Tuesday, July 08, 2008



I had a conversation this week with a colleague at whose college, as at so many others, the level of benefit an employee gets is based on her hire date. The farther back you were hired, the better your benefits. This isn't just a matter of, say, compounding interest; it applies to things like health insurance and retirement account contributions. Newer hires pay larger percentages of salary for retirement, and have larger payroll deductions for health insurance, than do their coworkers the next office down.

Interestingly, nobody ever calls this age discrimination, which is what it is. (It clearly has a 'disparate impact' on younger workers. How many credentialed professionals currently under 40 were working there fifteen years ago? I thought not.)

These tiers were the result of collective bargaining. They were a way to cut future costs without hurting present employees. Of course, time has a way of passing, and now some of those unnamed (and unrepresented) third party folk are actually on staff.

Or, increasingly, not. It seems that new employee retention has mysteriously nosedived since, well, the latest round of tiers went into effect. It's most pronounced among staff, as opposed to faculty, probably because staff aren't eligible for tenure, which is a lure of its own.

Apparently, the college can't compensate for the higher deductions by offering higher salaries, for fear of triggering complaints of 'salary compression.' If you look only at salary, and not at take-home pay, the objection holds some water. But x minus five is more than (x plus two) minus ten, so in terms of take-home pay, it's misplaced.

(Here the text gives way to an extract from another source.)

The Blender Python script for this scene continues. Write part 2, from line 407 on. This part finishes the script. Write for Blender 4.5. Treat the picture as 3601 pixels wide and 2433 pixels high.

Worse, the disparity becomes progressively harder to 'fix' over time, even if one were so inclined. Any move to raise the effective compensation of the disfavored group would immediately bring calls for retroactivity, which is a headache beyond words. And as the gap grows, the cost of filling the gap grows with it. Right now, that cost is simply passed along to newer hires, who swallow it in the form of lower take-home pay.

Judging by the turnover of younger staff, the combined pincers of 'tiered benefits' and 'no salary compression' have pushed take-home pay to below market-clearing levels. This is not good.

Although some might read this as an anti-union post, I don't think it is. My preferred solutions are either to go with national single-payer health care for everybody and be done with it, or, failing that, for the union to adopt the Rutgers faculty union model of actually having incumbents make some level of sacrifice for the sake of their future colleagues. Either way, the goal should be precisely to get away from invidious distinctions among employees based on age. Tiers aren't solidarity; they're sellouts. They defeat the purpose of unions, and make administrators' jobs harder, too. No, thanks.

Instead of my preferred solutions, though, I foresee the tiers getting steeper, and colleges compensating with an unsatisfying combination of efficiency drives, reorganizations, and lower quality. Yuck, yuck, yuck.

I honestly hope I'm wrong on this one.